>> Start Dataset
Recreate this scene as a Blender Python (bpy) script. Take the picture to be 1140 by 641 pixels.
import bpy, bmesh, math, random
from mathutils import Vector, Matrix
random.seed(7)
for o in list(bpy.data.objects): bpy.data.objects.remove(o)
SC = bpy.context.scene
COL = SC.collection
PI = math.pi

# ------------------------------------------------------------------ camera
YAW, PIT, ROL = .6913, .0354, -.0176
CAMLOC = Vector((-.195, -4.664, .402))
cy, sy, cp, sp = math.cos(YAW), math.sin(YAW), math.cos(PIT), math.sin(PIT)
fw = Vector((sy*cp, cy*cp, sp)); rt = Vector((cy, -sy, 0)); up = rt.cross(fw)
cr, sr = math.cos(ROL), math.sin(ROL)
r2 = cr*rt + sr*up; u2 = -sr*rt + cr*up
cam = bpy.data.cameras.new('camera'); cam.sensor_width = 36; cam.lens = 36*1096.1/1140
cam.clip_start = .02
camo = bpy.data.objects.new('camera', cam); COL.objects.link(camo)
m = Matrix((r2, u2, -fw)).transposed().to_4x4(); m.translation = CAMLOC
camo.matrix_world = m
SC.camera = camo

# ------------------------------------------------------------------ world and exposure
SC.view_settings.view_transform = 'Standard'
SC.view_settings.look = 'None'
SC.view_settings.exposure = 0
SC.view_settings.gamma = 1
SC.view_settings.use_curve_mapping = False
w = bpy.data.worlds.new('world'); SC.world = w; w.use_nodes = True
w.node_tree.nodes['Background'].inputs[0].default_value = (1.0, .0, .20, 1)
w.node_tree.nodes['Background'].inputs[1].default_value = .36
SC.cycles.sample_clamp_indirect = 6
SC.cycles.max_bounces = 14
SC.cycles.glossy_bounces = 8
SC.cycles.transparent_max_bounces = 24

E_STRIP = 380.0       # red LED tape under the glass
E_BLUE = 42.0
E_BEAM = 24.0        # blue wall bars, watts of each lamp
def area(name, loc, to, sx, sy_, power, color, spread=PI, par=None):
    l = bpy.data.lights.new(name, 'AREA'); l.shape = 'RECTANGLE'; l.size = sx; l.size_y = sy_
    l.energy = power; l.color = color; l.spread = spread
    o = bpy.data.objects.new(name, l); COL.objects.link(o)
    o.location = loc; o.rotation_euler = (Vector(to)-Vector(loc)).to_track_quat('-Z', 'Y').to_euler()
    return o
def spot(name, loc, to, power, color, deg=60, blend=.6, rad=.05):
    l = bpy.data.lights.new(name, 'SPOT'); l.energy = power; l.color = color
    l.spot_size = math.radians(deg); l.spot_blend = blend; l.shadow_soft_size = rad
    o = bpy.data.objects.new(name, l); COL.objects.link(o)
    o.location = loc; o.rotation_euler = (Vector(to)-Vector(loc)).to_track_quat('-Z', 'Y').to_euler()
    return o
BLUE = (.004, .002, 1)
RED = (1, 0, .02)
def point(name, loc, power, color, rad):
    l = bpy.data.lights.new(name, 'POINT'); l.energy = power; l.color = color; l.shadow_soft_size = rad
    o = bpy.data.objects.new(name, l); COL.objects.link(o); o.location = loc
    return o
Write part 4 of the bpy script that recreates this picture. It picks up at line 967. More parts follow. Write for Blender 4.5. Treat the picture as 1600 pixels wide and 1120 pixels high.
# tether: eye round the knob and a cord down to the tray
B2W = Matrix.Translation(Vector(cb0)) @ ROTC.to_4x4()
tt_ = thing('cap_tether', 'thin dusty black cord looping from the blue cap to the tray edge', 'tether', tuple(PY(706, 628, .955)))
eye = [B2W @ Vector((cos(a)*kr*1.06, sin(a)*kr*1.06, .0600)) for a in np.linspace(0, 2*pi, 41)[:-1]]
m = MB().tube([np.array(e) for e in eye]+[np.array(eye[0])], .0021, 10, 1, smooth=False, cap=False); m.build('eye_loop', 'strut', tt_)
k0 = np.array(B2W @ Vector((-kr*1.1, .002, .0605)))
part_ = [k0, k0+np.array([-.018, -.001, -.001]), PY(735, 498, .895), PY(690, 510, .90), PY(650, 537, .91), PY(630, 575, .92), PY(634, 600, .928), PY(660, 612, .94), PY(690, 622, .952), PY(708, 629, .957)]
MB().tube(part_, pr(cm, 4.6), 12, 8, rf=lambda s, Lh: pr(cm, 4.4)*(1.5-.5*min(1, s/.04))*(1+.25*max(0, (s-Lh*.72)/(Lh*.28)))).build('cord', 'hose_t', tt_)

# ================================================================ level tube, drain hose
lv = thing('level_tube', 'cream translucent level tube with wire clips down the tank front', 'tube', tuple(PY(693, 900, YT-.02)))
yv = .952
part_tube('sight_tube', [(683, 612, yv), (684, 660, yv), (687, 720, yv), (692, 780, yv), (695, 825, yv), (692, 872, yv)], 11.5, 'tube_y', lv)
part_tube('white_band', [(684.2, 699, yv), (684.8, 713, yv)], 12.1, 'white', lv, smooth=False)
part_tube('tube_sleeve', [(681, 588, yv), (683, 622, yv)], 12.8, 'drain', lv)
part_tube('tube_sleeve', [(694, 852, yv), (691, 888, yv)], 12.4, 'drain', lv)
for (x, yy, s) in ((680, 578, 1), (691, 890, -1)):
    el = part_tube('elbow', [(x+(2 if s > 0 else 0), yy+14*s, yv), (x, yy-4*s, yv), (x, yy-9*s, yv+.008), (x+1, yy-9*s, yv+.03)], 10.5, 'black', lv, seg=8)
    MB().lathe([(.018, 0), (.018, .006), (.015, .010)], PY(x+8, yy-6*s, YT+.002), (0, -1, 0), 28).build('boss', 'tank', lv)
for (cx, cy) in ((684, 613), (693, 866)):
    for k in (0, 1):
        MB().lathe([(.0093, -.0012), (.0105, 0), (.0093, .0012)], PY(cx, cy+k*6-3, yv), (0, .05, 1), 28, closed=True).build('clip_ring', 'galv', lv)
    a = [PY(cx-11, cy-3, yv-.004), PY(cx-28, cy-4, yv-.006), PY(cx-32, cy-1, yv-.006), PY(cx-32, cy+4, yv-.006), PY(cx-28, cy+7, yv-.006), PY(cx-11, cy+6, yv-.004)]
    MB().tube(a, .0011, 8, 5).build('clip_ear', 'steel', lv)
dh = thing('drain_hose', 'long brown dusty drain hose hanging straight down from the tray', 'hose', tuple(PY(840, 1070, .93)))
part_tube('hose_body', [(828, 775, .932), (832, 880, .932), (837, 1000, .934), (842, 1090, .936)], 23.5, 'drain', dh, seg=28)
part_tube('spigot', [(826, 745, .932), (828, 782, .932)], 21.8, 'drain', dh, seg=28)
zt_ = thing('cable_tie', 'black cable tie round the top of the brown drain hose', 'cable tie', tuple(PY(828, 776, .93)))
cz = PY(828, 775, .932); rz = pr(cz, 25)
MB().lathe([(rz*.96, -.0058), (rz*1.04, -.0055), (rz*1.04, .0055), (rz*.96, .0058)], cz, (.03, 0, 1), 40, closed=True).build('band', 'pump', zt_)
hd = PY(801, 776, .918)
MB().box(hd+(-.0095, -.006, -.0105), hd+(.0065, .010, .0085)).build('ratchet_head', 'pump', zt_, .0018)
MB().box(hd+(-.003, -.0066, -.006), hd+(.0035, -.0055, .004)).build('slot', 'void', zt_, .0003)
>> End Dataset
■ **Aim**
Print exactly the lines from the beginning of the entries through the line with "SC.camera = camo". Output nothing more.

■ **Worked answer**
Recreate this scene as a Blender Python (bpy) script. Take the picture to be 1140 by 641 pixels.
import bpy, bmesh, math, random
from mathutils import Vector, Matrix
random.seed(7)
for o in list(bpy.data.objects): bpy.data.objects.remove(o)
SC = bpy.context.scene
COL = SC.collection
PI = math.pi

# ------------------------------------------------------------------ camera
YAW, PIT, ROL = .6913, .0354, -.0176
CAMLOC = Vector((-.195, -4.664, .402))
cy, sy, cp, sp = math.cos(YAW), math.sin(YAW), math.cos(PIT), math.sin(PIT)
fw = Vector((sy*cp, cy*cp, sp)); rt = Vector((cy, -sy, 0)); up = rt.cross(fw)
cr, sr = math.cos(ROL), math.sin(ROL)
r2 = cr*rt + sr*up; u2 = -sr*rt + cr*up
cam = bpy.data.cameras.new('camera'); cam.sensor_width = 36; cam.lens = 36*1096.1/1140
cam.clip_start = .02
camo = bpy.data.objects.new('camera', cam); COL.objects.link(camo)
m = Matrix((r2, u2, -fw)).transposed().to_4x4(); m.translation = CAMLOC
camo.matrix_world = m
SC.camera = camo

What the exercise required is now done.